Figuring out how much to tip service providers can be a tricky endeavor, fraught with a good share of mathematics and emotions.
You might slip the limo driver an extra $20 bill to show appreciation for a ride from the airport, or demonstrate utter distain for bad food and poor service at a restaurant by leaving two single pennies.
And it seems almost any establishment where coffee or pastries are served has a tip jar on the counter. Tips are the only thing that makes it economically worthwhile to deliver pizzas, and budgeting the tip into the cost of a drink when dealing with a bartender can be the best way to get good service in a crowded cafe.
"People tip to reward behavior," said April Masini, an etiquette expert based in Naples, Fla., who writes an advice column called "Ask April." "If you like the way your hairdresser or delivery boy treated you or the way he or she served you, giving a tip shows your gratitude."
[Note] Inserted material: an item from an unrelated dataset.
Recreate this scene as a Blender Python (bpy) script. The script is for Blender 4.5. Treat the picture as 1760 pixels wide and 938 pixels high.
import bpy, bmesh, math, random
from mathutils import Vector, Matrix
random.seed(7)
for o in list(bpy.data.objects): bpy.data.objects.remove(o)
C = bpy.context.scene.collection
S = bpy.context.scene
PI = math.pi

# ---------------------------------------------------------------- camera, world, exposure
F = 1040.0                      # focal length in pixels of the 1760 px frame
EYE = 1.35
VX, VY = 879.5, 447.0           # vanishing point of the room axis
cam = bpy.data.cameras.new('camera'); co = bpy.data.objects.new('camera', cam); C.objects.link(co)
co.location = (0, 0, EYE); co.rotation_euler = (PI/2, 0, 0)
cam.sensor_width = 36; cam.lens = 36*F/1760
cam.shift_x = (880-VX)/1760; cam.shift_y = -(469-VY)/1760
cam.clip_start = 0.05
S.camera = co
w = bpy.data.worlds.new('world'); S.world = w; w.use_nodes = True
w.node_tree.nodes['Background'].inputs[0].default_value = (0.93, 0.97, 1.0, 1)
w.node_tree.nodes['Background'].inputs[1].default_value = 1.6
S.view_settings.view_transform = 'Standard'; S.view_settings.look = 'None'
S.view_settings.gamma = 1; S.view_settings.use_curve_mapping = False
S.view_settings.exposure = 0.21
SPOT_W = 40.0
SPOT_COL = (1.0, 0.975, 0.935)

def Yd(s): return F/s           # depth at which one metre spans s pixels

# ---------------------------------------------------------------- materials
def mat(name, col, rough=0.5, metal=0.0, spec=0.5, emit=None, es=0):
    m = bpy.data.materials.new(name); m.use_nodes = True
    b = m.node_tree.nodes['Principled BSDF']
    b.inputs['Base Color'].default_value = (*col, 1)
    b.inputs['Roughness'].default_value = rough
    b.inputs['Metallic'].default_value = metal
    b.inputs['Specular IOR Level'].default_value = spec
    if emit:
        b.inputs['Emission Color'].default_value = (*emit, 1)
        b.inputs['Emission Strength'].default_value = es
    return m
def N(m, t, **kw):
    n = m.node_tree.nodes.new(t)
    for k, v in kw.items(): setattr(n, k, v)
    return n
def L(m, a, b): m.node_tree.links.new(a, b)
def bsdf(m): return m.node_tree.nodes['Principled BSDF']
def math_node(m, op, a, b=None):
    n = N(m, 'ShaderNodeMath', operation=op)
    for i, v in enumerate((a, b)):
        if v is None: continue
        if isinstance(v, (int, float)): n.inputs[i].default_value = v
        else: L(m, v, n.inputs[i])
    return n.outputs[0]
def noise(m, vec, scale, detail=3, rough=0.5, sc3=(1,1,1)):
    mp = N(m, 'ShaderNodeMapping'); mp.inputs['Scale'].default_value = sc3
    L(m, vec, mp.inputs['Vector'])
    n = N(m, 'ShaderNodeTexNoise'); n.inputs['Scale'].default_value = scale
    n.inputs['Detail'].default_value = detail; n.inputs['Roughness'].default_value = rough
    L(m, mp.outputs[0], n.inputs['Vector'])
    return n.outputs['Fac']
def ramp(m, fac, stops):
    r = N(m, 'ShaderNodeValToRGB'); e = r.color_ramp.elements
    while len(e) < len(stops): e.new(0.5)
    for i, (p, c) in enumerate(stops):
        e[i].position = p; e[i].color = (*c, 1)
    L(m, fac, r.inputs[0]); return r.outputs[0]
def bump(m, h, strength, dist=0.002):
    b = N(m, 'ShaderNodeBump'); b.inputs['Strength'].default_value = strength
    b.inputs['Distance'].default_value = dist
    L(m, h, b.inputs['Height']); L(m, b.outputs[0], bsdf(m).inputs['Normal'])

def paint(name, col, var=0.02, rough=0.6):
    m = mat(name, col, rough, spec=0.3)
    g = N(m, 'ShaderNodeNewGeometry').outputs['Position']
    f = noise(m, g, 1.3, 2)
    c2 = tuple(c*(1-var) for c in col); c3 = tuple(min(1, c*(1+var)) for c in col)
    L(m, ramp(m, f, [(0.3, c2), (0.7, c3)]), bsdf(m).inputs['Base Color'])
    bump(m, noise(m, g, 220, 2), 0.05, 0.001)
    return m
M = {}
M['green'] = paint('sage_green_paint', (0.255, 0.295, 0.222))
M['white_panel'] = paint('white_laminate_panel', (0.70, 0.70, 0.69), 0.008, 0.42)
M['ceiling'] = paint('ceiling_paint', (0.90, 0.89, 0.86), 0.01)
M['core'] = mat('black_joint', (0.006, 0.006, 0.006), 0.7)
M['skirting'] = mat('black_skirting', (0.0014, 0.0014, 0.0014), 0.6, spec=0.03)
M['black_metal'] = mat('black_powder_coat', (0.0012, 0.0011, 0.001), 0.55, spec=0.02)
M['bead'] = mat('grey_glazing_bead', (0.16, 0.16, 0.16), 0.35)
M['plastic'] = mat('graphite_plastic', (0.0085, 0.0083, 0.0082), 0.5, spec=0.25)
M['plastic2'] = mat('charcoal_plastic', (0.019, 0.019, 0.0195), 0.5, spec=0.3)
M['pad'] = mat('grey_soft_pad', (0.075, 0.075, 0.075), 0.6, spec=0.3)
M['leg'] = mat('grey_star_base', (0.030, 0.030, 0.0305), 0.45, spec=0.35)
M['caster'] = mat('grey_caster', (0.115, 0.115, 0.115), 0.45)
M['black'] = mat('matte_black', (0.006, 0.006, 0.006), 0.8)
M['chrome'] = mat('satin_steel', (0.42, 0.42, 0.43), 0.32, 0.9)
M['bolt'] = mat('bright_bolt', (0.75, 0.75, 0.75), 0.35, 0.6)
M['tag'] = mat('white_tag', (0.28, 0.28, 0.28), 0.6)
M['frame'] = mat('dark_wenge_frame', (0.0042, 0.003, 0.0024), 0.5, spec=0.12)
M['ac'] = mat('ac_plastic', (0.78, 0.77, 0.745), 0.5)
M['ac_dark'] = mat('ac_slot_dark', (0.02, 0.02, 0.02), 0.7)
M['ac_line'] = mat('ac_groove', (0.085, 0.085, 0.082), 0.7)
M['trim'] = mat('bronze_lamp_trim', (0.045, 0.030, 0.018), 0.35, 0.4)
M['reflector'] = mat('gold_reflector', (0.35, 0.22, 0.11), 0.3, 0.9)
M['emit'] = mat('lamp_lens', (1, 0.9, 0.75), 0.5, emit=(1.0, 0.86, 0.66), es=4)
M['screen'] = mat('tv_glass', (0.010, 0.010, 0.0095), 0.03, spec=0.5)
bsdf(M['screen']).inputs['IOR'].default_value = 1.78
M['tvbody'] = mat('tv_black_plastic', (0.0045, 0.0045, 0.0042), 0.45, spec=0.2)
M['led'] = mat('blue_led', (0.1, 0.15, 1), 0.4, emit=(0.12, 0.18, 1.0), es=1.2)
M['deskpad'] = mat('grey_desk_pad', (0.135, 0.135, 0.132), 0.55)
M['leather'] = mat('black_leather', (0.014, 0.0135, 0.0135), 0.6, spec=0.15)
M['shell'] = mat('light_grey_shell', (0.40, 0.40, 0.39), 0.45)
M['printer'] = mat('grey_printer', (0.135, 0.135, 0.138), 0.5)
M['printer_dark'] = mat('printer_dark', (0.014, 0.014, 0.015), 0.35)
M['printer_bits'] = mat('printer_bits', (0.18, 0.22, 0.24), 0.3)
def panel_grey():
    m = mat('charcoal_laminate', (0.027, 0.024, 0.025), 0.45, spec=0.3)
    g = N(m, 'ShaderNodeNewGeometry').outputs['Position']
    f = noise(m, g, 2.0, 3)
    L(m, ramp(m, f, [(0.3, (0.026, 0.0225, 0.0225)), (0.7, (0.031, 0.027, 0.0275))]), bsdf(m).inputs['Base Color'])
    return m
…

Then, there are fear-based tippers, she said. These people tip because "they're afraid [that] if they don't, the waiter will spit in their soup or that their date will think they're cheap or that the impression they're leaving will be less than they want it to be."
Stellar service or not, tips are more or less expected. Many service workers are paid minimum wage — or less in the restaurant industry — and they rely on tips to feed their families and put themselves through college.
Servers at a sit-down restaurant who wait on diners hand and foot expect to receive a tip ranging from 15 percent to 20 percent of the meal's cost. For truly exceptional service, diners are generally expected to tip more. Unless the service is well below standards, some etiquette experts say it is poor taste to go below 15 percent.
"You really have to look at how the people you are tipping are making your life more pleasant and less stressful," said Thomas Farley, a New York-based etiquette expert known as "Mister Manners." "When you examine it that way, it's certainly worth a dollar here or there."